Energy transition

TechnipFMC, Loke Team Up for Deepsea Minerals Venture

Pair look to commercialize autonomous subsea production system for rare earth elements located on the ocean floor off Norway and internationally.

Norwegian EEZ.PNG
The Norwegian Exclusive Economic Zone includes the Mid-Ocean Ridge between Jan Mayen and Svalbard. The low spreading ridges in this area are favorable for hydrothermal venting and creation of massive sulfides containing copper, cobalt and rare earth minerals.
Credit: Loke Marine Minerals.

TechnipFMC and Loke Marine Minerals are joining forces to develop a patent-pending, autonomous subsea production system and other enabling technologies allowing for the extraction of seabed minerals used in electric vehicles, clean energy technologies, and consumer electronics. The system itself aims to have minimal impact on the environment and positions the company for potential offshore licensing on the Norwegian Continental Shelf (NCS) and internationally.

The NCS is known to have copper, zinc, cobalt, and other rare earth elements. Norway is one of the only countries to have formalized marine mineral legislation. The Norwegian government is expected to make a final decision on licensing approval for exploration and production in 2023.

TechnipFMC has a minority ownership stake in Loke. Wilh. Wilhemsen Holding, a global maritime industry group, and NorSea Group have also taken an ownership stake in Loke.

“We are pleased to partner with Loke in the development of this important resource,” said Jonathan Landes, president, subsea, at TechnipFMC. “Our culture of collaboration, integration, and innovation, along with our expertise in subsea robotics and extensive history on the NCS, can help meet the rising demand for new technologies and resources that are driving the energy transition.”

Surging demand for cleaner energy solutions has made deepsea mining for minerals used in batteries a point of interest for some energy companies. The International Seabed Authority, or ISA, is close to completing the exploitation regulations that would allow industry to begin collecting metals from the deep ocean. The process is not without its opponents, however, because of the relative unknown nature of the practice and what detriment it may hold for the environment.

One of the bounties available to explorers comes in the form of polymetallic nodules. The nodules, which can grow to around 8 in. and have been likened to potatoes, contain a cocktail of valuable metals including cobalt, nickel, copper, and manganese. All of these are used in electric vehicle batteries.

Beyond the NCS, a remote part of the Pacific Ocean known as the Clarion-Clipperton Zone (CCZ) is said to hold a robust volume of the nodules.

The zone has been divided into 16 mining claims spanning approximately 1,000,000
km2. A further nine areas, each covering 160,000 km2, have been set aside for conservation.

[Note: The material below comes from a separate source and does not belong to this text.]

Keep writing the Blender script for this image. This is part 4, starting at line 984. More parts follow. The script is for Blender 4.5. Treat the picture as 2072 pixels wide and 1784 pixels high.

The ISA estimates that the total amount of nodules in the CCZ exceeds 21 billion tons.

Last month, Canada-based The Metals Company, launched an expedition to retrieve, recalibrate, and redeploy three mooring installations in the CCZ. The data collected from the instruments installed on the moorings provide insights as to the physical characteristics of the water column and inform a model developed to predict how deep-sea sediments disturbed by nodule collection operations will disperse and settle.

Another expedition in a separate section of the CCZ is testing a small-scale bottom-crawling harvester called the Patania II and operated by Global Sea Mineral Resource, a subsidiary of the Belgian dredging firm DEME Group. The harvester moves along the seafloor and scoops up the mineral nodules. It is powered by a 3-mile-long umbilical attached to a surface vessel.